Come giudica l'insorgere di movimenti
ambientalisti radicali, vedi Extinction Rebellion, o la giovane attivista
svedese Greta Thunberg? "Vanno bene, bisogna far capire che siamo tutti
dalla stessa parte. Il problema è come".
Ecco, al di là degli sforzi personali, come
possiamo convincere i leader del mondo ad agire? "L'accordo di Parigi Cop
21 nel dicembre 2015 è stato eccezionale. Ma poi Trump e gli Stati Uniti si sono
ritirati. Eppure una presa di coscienza globale così potente era occorsa solo
due volte in passato: contro il buco dell'ozono e sulla caccia alle balene. Non
tutto è però perduto: la pressione pubblica avrà il suo impatto sui leader, ne
sono certo".
Obama l'aveva invitata alla Casa Bianca,
potrebbe riaccadere con Trump? "Trump non ascolta i suoi, figuriamoci uno
straniero fanatico come me. Non mi pare possibile dialogare con lui in maniera
razionale. Perché non mi sembra razionale".
Ma lei è ottimista o pessimista sul futuro
del mondo? "Non mi pongo il problema perché tra poco non ci sarò più. Ma
quando capisco che potrebbe presto capitarci qualcosa di brutto, sento
l'obbligo morale di renderlo pubblico e di avanzare soluzioni. Tuttavia non mi
va di essere considerato un profeta o un moralista. Magari potessi non parlarne
e mettermi con un binocolo ad osservare gli Uccelli del paradiso".
In tutta la sua straordinaria carriera
itinerante, qual è la principale lezione che ha imparato? "Che le nostre
azioni, anche le più piccole, hanno conseguenze imprevedibili in natura, cui
non pensiamo al riparo nelle nostre "piccole riserve". In Sudamerica
o in Africa l'ambiente viene devastato, anche dai poveri lasciati a se stessi,
mentre noi litighiamo sulla Brexit".
A proposito, che cosa ne pensa? "Ci
sono colpe su entrambi i fronti. Ma l'interferenza dell'Ue nella vita delle
persone, spesso su futili aspetti, qui ha irritato molte persone, che ora non
capiscono più vantaggi e svantaggi dell'Unione Europea".
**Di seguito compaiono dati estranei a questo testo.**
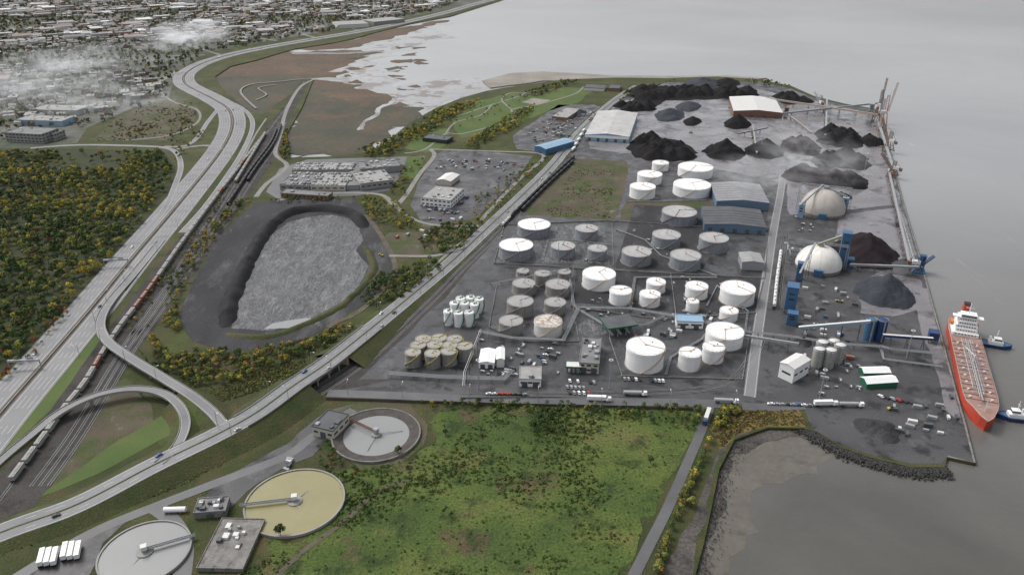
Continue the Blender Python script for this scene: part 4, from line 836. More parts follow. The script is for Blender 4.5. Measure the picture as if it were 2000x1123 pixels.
def tug(label,x,y,ang):
    b=P(x,y,-2); t=thing('tugboat',label,'tugboat',(b.x,b.y,-2),ang); st_=[(-11,.8),(-9,1),(4,1),(8,.72),(10.5,.3),(11.5,.03)]; mb=MB(); vs=[]
    for z,k in ((-.5,.9),(2.6,1)):
        for y_,w in st_: vs.append((-4.2*w*k,y_,z+(.8 if y_>7 and z>0 else 0)))
        for y_,w in st_[::-1]: vs.append((4.2*w*k,y_,z+(.8 if y_>7 and z>0 else 0)))
    mb.add(vs,[(i,(i+1)%12,12+(i+1)%12,12+i) for i in range(12)]); hu=mb.build('hull','navy',t)
    mb=MB(); mb.add([(v[0],v[1],v[2]-.4) for v in vs[12:]],[(i,i+1,10-i,11-i) for i in range(5)]); mb.build('deck','blue',t)
    mb=MB(); mb.box((0,0,2.2),(5.4,10,2.6)); mb.box((0,1,4.8),(4.2,5,2.6)); dh=mb.build('deckhouse','white',t)
    mb=MB(); mb.box((0,1.2,5.9),(4.3,5.1,1)); mb.build('wheelhouse_window','glass',dh); mb=MB(); mb.tube((0,0,7.3),(0,0,14),.25); mb.beam((-1.5,0,11),(1.5,0,11),.2,.2); mb.build('mast','white',t)
    for s in (-1,1): mb=MB(); mb.cyl((s*1.6,-4,4.8),.7,2.6,10); mb.build('funnel','white',t)
    for k in range(5):
        for s in (-1,1): mb=MB(); mb.cyl((s*4.3,-8+k*3.4,.9),.6,1.2,8); mb.build('fender','rubber',hu)
@sec
def tugs():
    tug('blue and white tugboat beside the tanker stern',1942,676,math.radians(-112)); tug('blue tugboat pushing near the tanker bow at the right edge',1982,818,math.radians(78))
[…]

Ma lei è brexiter o pro Ue? "Credo che
in qualche modo servisse cambiare. Detto questo, sono vecchio abbastanza per
ricordare la Seconda guerra mondiale, quando noi in famiglia accogliemmo in
casa due bambine ebree scappate da Hitler. Oggi percepisco una certa furia
nelle folle, una rabbia irragionevole e spero che la gente non abbia
dimenticato la pazzia che s'impadronì dell'Europa ottant'anni fa. Purtroppo gli
attuali sistemi politici si sono ficcati in questo caos. Sono molto preoccupato
per il futuro del mio Paese e del mondo".
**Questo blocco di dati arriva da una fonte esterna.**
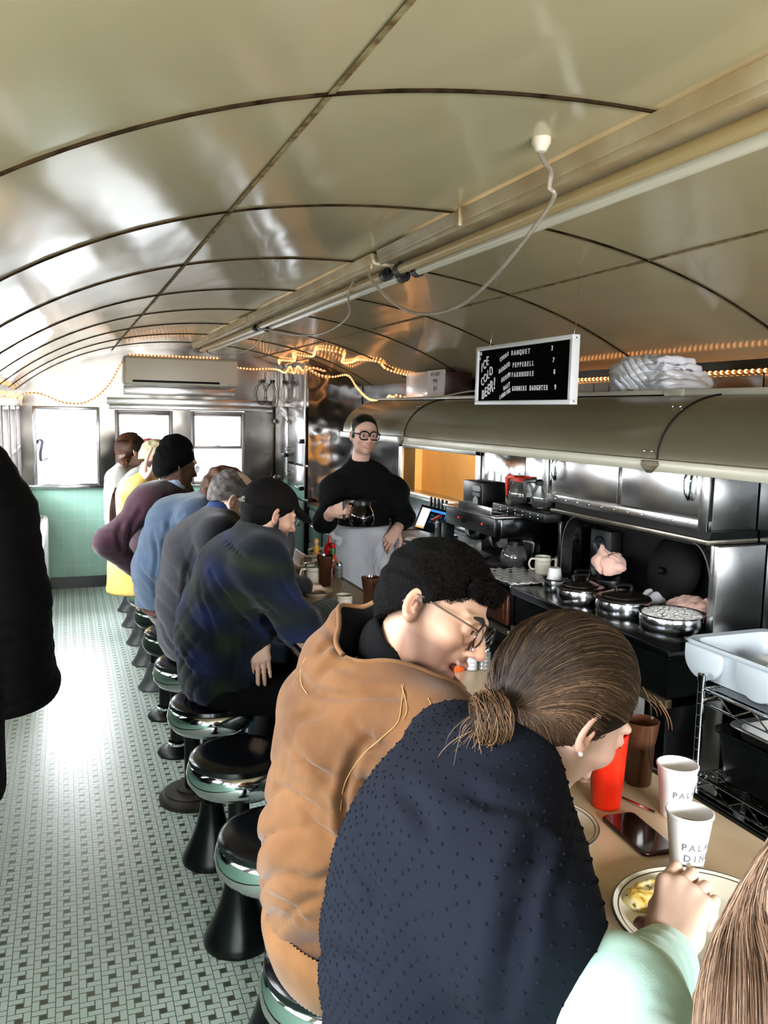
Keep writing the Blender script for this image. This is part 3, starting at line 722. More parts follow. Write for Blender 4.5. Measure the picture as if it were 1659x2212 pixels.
m = MB(); m.ball((2.525,3.02,1.11), .018, 12); m.build('knob', BLKM, t)
def crumple(name, c, r, label, mats, cat, seed, ht=.6, group=None, amp=.012, f=34):
    S = SDF((c[0]-r[0]-.04, c[1]-r[1]-.04, c[2]-.01), (c[0]+r[0]+.04, c[1]+r[1]+.04, c[2]+r[2]*2+.06), .005)
    rs = np.random.RandomState(seed)
    S.ell((c[0], c[1], c[2]+r[2]*.7), (r[0]*.8, r[1]*.8, r[2]*.75), .02)
    for _ in range(7):
        a = rs.rand(3)*2-1; S.ell((c[0]+a[0]*r[0]*.6, c[1]+a[1]*r[1]*.6, c[2]+r[2]*(.7+.5*a[2])), (r[0]*(.25+.3*rs.rand()), r[1]*(.25+.3*rs.rand()), r[2]*(.3+.3*rs.rand())), .015)
    for _ in range(6):
        a = rs.rand(3)*2-1; S.folds((c[0]+a[0]*r[0]*.5, c[1]+a[1]*r[1]*.6, c[2]+r[2]*.9), rs.rand(3)-.5, max(r)*1.1, 40, min(.016, r[2]*.26), seed+_)
    S.cone((c[0]-.3*r[0], c[1]+.2*r[1], c[2]+r[2]), (c[0]-.1*r[0], c[1]+.35*r[1], c[2]+r[2]*1.95), r[2]*.5, .006, .03) if ht > .7 else None
    S.disp(lumps(amp*.35, f*.6, seed)).disp(lumps(amp*.12, f*2.4, seed+1)); S.cut((c[0], c[1], c[2]+.002), (0,0,-1))
    o = link_mesh(name, mesh_from([S.nets()], name), mats, None, 60); return tag(o, label, cat, group)
PINK = mat('pale pink towelling', '#f0bfae', .85, bump=.3, bscale=400, sheen=.3); WHC = mat('white cotton', '#dfe0e8', .8, bump=.15, bscale=300)
crumple('kitchen_towel', (2.49, 3.36, 1.035), (.085, .13, .065), 'pink kitchen towel heaped behind the lidded pots, with a raised peak', PINK, 'towel', 3, ht=.9)
crumple('kitchen_towel', (2.55, 2.80, .936), (.075, .19, .062), 'pink kitchen towel lying flat by the right alcove post', PINK, 'towel', 5)
crumple('kitchen_towel', (2.56, 3.08, .936), (.06, .10, .045), 'white kitchen towel lying between the two pink towels', WHC, 'towel', 8)
# support under the heaped towel: a covered pan
t = thing('covered_pan', 'black covered pan under the heaped pink towel', 'pan', (2.50, 3.14, .936))
m = MB(); m.lathe([(0,0),(.085,0),(.09,.06),(.088,.075),(.05,.095),(0,.1)], (2.50,3.36,.936), 28); m.build('pan_body', BLK, t)
m = MB(); m.tube([(2.42,3.36,.99),(2.38,3.42,1.0),(2.35,3.45,1.005)], .009, 8); m.build('handle', BLK, t)
# round pots
POTM = mat('spun aluminium', '#d3d4d6', .16, 1.0, bump=.05, bscale=60, stretch=(.2,.2,8))
LIDM = mat('dark bronzed lid', '#3b352e', .25, .8)
def pot(c, r, h, label, lid=True, group=None):
    t = thing('round_pot', label, 'pot', (c[0], c[1], .936), group=group)
    m = MB(); m.lathe([(0,.0),(r*.93,0),(r*.97,.006),(r,.02),(r*1.02,h*.5),(r,h*.85),(r*.98,h),(r*1.03,h+.004),(r*1.03,h+.008),(r*.95,h+.006),(r*.94,h*.7),(0,h*.65)], (c[0], c[1], .936), 40); m.build('pot_body', POTM, t)
    if lid:
        m = MB(); m.lathe([(r*1.03,h+.006),(r*1.0,h+.014),(r*.80,h+.018),(r*.78,h+.024),(r*.5,h+.036),(r*.25,h+.042),(0,h+.043)], (c[0], c[1], .936), 40); l = m.build('lid', LIDM, t)
        m = MB(); z = .936+h+.043; m.tube(smooth_path([(c[0]-.03,c[1]+.01,z-.005),(c[0]-.03,c[1]+.01,z+.022),(c[0]+.03,c[1]-.01,z+.022),(c[0]+.03,c[1]-.01,z-.005)],4), .008, 8); m.build('lid_handle', BLK, l)
    return t
pot((2.245, 3.235), .108, .062, 'aluminium pot with dark domed lid, left one of the two lidded pots')
pot((2.285, 2.965), .118, .066, 'aluminium pot with dark domed lid, right one of the two lidded pots')
t = pot((2.330, 2.705), .128, .060, 'shallow open aluminium pot heaped with white dried beans', lid=False)
BEAN = mat('white beans', '#dcdad6', .5)
m = MB(); rs = np.random.RandomState(4)
for _ in range(520):
    a, q = rs.rand()*6.28, .116*math.sqrt(rs.rand()); z = .936+.060+.012*(1-(q/.11)**2)+rs.rand()*.006
    m.ball((2.330+q*math.cos(a), 2.705+q*math.sin(a), z), (.008+.003*rs.rand(), .006, .0055), 6)
m.ball((2.330,2.705,.936+.052), (.119,.119,.018), 24)
o = m.build('white_beans', BEAN); tag(o, 'heap of white beans filling the shallow open pot', 'beans', kind='stuff')
t = pot((2.262, 3.475), .060, .058, 'small open aluminium pot holding an upside-down white cup', lid=False)
t = thing('upturned_cup', 'white paper cup upside down in the small aluminium pot', 'cup', (2.25, 3.465, .975))
m = MB(); m.lathe([(0,.078),(.028,.078),(.031,.072),(.0385,.006),(.041,.0),(.038,-.001)], (2.25,3.465,.978), 32); m.build('cup_wall', WHT, t)
pot((2.37, 3.40), .050, .045, 'small dark lidded pan beside the left alcove post')
# wooden drawer unit and towel to the left of the cook counter
t = thing('wooden_drawer_unit', 'red-brown wooden drawer unit beside the cook counter', 'drawer unit', (2.37, 4.0, 0))
m = MB(); m.box(2.125, 2.645, 3.64, 4.45, 0, .90); m.build('cabinet_body', BLK, t, 0)
m = MB(); m.box(2.10, 2.645, 3.635, 4.46, .90, .94, .004); m.build('worktop', STEEL_D, t, 30)
for k in range(2):
    y0 = 3.67+k*.38; m = MB(); m.box(2.105, 2.125, y0, y0+.35, .72, .885, .006); d = m.build('drawer', WOODM, t, 30)
    m = MB(); m.box(2.100, 2.106, y0+.03, y0+.32, .745, .86, .003); m.build('drawer_panel', WOODM, d, 30)
m = MB(); m.box(2.098, 2.13, 3.64, 4.45, .675, .70, .003); m.build('worn_rail', mat('worn steel rail', '#a09a8e', .35, .8, noise=.4, nscale=14), t, 30)
# folded striped towel
def towel_mat():
    m, nt, b = newmat('grey checked towel'); N = nt.nodes; L = nt.links
    tc = N.new('ShaderNodeTexCoord'); s = N.new('ShaderNodeSeparateXYZ'); L.new(tc.outputs['Object'], s.inputs[0])
    a = math_node(nt, 'LESS_THAN', math_node(nt, 'PINGPONG', math_node(nt, 'MULTIPLY', s.outputs[0], 26), .5), .05)
    c2 = math_node(nt, 'LESS_THAN', math_node(nt, 'PINGPONG', math_node(nt, 'MULTIPLY', s.outputs[1], 18), .5), .05)
    L.new(mixc(nt, math_node(nt, 'MAXIMUM', a, c2), lin('#d6d3d0'), lin('#a3a0a4')), b.inputs['Base Color']); b.inputs['Roughness'].default_value = .9
    return m
m = MB(); rs = np.random.RandomState(2)
nx, ny = 16, 22; G = [[(2.112+.30*i/nx, 3.64+.42*j/ny, .948+.006*math.sin(i*1.1+j*.5)*math.sin(j*.9)+.004*math.sin(i*2.3-j*1.4)) for j in range(ny+1)] for i in range(nx+1)]
m.grid(G); m.grid([[(x, y, z-.008) for x, y, z in r] for r in G][::-1]); m.grid([[ (x,y,z), (x,y,z-.008)] for x,y,z in G[0]]); m.grid([[ (r[0][0],r[0][1],r[0][2]-.008), r[0]] for r in G])
m.grid([[ (x,y,z-.008), (x,y,z)] for x,y,z in G[-1]]); m.grid([[ r[-1], (r[-1][0],r[-1][1],r[-1][2]-.008)] for r in G])
tag(m.build('checked_towel', towel_mat(), smooth=60), 'grey and white checked towel spread on the worktop beside the pots', 'towel')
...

Nel corso della sua lunga vita, qual è
l'animale o la specie che l'ha stupita di più? E quali porterebbe con sé nella
sua "arca"? "Non saprei. La cosa che mi ha più meravigliato è
stato scoprire come il nostro mondo sia incredibilmente complesso: un piccolo
cambiamento ha un'eco imprevedibile per un intero ecosistema. Numerosi
scienziati, invece, sono convinti che spostare un animale in un altro habitat
possa bastare. Non è così".
Ma come è iniziata la sua incredibile
carriera? "Raccogliendo fossili: quella fu subito un'enorme passione. I
bambini amano collezionare, classificare, e come vede non ho mai smesso. Pure
Darwin andava pazzo per i coleotteri da ragazzino. Alla mia epoca c'era chi
collezionava biglietti del bus. Ma la natura ha molti più segreti".
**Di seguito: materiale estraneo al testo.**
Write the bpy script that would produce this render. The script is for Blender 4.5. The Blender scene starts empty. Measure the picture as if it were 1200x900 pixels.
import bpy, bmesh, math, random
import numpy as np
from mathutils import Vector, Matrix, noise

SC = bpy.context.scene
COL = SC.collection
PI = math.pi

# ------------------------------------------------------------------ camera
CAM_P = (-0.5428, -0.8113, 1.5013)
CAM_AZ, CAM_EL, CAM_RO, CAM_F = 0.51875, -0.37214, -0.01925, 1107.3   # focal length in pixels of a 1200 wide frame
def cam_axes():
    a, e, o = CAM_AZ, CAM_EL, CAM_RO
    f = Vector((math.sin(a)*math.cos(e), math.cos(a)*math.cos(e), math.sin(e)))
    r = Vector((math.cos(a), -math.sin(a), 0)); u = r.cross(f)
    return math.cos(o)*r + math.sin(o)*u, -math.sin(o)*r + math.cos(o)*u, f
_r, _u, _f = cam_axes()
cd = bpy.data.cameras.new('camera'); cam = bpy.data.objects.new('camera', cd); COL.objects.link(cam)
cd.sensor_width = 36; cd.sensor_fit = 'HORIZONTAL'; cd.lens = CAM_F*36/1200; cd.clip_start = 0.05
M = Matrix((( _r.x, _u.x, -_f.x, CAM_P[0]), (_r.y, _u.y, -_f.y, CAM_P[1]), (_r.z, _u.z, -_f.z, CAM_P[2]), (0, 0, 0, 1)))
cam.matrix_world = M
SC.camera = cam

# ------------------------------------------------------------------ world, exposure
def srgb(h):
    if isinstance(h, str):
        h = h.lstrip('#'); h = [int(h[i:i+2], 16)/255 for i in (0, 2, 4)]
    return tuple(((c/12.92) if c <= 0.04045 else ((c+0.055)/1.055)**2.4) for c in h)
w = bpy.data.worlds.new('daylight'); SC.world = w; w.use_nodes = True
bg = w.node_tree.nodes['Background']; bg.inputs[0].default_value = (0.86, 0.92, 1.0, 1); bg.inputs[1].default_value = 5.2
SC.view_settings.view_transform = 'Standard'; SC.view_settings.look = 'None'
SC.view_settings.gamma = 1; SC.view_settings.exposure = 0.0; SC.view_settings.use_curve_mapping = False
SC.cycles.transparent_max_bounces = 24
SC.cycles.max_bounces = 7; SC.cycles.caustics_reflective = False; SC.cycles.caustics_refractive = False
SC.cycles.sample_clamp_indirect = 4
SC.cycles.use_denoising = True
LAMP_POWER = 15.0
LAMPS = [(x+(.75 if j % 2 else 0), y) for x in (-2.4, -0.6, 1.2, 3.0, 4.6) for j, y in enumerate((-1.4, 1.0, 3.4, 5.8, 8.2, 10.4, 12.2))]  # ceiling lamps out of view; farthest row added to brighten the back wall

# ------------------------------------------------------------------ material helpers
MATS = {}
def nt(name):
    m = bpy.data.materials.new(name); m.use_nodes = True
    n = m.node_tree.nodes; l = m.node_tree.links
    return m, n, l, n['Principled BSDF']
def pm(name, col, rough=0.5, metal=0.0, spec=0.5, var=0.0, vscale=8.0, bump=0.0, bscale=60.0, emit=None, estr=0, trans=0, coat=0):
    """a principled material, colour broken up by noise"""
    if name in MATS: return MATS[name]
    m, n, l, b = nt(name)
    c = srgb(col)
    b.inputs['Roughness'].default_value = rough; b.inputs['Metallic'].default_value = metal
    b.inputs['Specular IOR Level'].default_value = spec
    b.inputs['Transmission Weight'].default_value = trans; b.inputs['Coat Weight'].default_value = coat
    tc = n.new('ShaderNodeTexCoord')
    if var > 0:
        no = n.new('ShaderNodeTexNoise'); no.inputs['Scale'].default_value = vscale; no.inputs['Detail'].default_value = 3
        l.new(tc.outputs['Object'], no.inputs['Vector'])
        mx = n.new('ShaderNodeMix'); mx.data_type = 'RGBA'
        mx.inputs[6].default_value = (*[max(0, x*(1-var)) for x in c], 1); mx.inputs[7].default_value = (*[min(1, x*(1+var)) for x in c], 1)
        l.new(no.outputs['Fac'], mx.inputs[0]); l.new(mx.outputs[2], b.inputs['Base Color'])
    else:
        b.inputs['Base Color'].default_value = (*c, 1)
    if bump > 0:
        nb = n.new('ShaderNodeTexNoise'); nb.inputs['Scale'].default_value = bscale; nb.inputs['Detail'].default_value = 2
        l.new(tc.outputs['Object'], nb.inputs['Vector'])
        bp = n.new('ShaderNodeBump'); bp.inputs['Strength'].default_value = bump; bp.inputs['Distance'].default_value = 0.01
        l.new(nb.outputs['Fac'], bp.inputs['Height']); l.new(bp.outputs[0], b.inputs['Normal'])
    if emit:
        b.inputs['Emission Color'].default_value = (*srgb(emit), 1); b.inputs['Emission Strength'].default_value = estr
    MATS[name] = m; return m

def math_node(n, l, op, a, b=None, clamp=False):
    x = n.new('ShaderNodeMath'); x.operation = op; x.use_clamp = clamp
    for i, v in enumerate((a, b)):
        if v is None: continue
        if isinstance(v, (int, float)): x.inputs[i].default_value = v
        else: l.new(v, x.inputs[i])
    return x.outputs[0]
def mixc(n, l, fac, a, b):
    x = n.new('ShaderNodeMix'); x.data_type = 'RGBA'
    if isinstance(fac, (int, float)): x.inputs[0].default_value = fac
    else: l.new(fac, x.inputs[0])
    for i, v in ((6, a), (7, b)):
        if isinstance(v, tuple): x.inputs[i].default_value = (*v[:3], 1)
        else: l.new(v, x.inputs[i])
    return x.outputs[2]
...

Di recente una troupe di un suo documentario
Bbc è stata criticata per aver salvato in Antartide dei cuccioli di pinguino
intrappolati in una gola. C'è chi ha parlato di intrusione nella vita naturale.
"Hanno fatto benissimo invece. Perché non avrebbero dovuto? Non hanno
interferito affatto con la natura o con altre specie. Ma soprattutto, se salvi
vite in questo modo, ti senti meglio, molto meglio. Perché noi umani ci siamo
evoluti sviluppando empatia verso la vita e le sue forme più indifese. E questo
è bellissimo".
A 93 anni, cosa la spinge a guidare ancora
la sua "arca di Noè" nel mondo? La curiosità di quando era bambino? "Forse.
Citavo prima l'obbligo morale, e potrei ribadirlo. Ma direi perché altrimenti
mi annoierei. Nelle ultime cinque settimane sono stato in Islanda, Costa Rica,
Danzica, Svezia. Cammino ancora nonostante due protesi alle ginocchia. Ho
vissuto una vita meravigliosa, sono orgoglioso della mia divulgazione
scientifica in tv e non ho alcun rimpianto: cosa potrei chiedere di più? Dico
solo a chi verrà dopo di me: rispettate la natura, perché ne dipendiamo
incredibilmente. Per il resto, fin quando potrò, io non mi fermo. Mi ci vede
qui seduto ad aspettare il becchino?".